F14 LXDE spin lxdm-greeter does not go anywhere....
Ranjan Maitra
maitra at iastate.edu
Tue Nov 2 22:16:43 UTC 2010
Hi Chris,
Thanks very much!
On Tue, 2 Nov 2010 16:05:31 -0500 Christoph Wickert
<cwickert at fedoraproject.org> wrote:
> Am Dienstag, den 02.11.2010, 10:17 -0500 schrieb Ranjan Maitra:
> > Hi,
> >
> > Just installed Fedora 14 LXDE spin on my trusty IBM T61 Thinkpad laptop.
> >
> > It was a clean install, however after install, I can not get beyond the
> > login screen.
> >
> > Here is what happens:
> >
> >
> > I input my user name for the Username:
> > hit enter
> > and then my password next to Password:
> >
> > Both go away, but the big Login screen does not. (Basically nothing
> > happens). Hitting the quit button to reboot/shutdown causes a flashback
> > to the first login screen (and then the above process is repeated with
> > amazing regularity).
> >
> > Going in to console mode and logging in shows lxdm-greeter as a process
> > running. Nothing else is out of the ordinary.
>
> So you can login on the console with the same username and password?
>
Yes, I can. But I have found a strange workaround and that is if I
switch to the console and back: i.e. doing Ctrl-Alt-F2 and Ctrl-Alt-F1
in quick succession.
> > Any suggestions?
>
> Boot with SELinux disabled to see if it is the culprit. When the grub
> prompt appears, hit a key to get to the menu. Then select your kernel
> and hit "e" to edit. Select the line starting with "kernel=...", hit "e"

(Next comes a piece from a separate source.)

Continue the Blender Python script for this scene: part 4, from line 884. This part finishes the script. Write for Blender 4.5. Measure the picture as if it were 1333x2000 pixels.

> again and add "enforcing=0" to the end of the line. Then press "b" to
> boot.
I added enforcing=0 at the very end of that line and no change. I
waited for at least a couple of minutes and then tried my trick above.
That worked.
I got some SELinux alerts as before:
SELinux is preventing /usr/sbin/lxdm-binary "unlink" access
on .Xauthority
Also,
SELinux is preventing /usr/sbin/setfiles access to a leaked /usr/local/maitra/.xsession-errors file descriptor:
In both cases, the notification does say:
[SELinux is in permissive mode. This access was not denied.]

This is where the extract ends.